Posted at December 29, 2015 | By : | Categories : News | Comments Off on Cebr refreshes world economic forecasts

The Centre for Economics and Business Research (Cebr) has published its World Economics League table for 2016 with key forecasts as follows:

  • Slower Chinese GDP growth and a weaker currency mean that China is now forecast to overtake the US in 2029 compared with 2025 in last year’s forecasts.
  • Japan has the weakest forecast growth of all major economies and is likely to be overtaken by both the UK and Germany during the 2030s.
  • Germany’s population is likely to be over a million larger than assumed last year because of migration, from Syria especially. As a result, its GDP is no longer likely to be overtaken by the UK by 2030, although Cebr still expects this to happen during the following decade.
  • India is now starting to catch up with China and will eventually overtake in the second half of the century.
  • Korea is overtaking most of the European countries and will be one of the world’s top 5 economies at some point in the 2030s.
  • Some of the weaker European economies like France and Italy are slipping way down the table. They face exclusion from bodies like the G-8 and possibly eventually the G-20 as their economies persistently underperform.
  • Russia has performed even worse than assumed and is likely to face a persistent decline down the league table and also face exclusion from the G-8.
  • Oil and commodities based economies are forecast to do worse than previously expected, though forecasts have been prepared on the assumption that the oil price will revert to $60-70 during 2016 as the world economy recovers and the demand for oil revives.
  • The world’s fastest growing region over the next 15 years is likely to be Central Asia.
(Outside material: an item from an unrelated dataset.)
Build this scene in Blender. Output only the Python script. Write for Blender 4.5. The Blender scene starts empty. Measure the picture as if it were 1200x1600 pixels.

Its share of the global economy is forecast to have more than tripled since the start of the new millennium, from 2.8% in 2000 to 9.9% in 2030. The world’s slowest-growing region is likely to be Western Europe, with its share of the global economy falling by 42% over the same period. Several of its economies are expected to drop out of the world’s top 8 and top 20 economies which form the basis of the G-8 and G-20 clubs.
  • According to Cebr, by 2030, Belarus, Sri Lanka, Kenya and Ethiopia will enter the top 60 world economies for the first time in the modern era.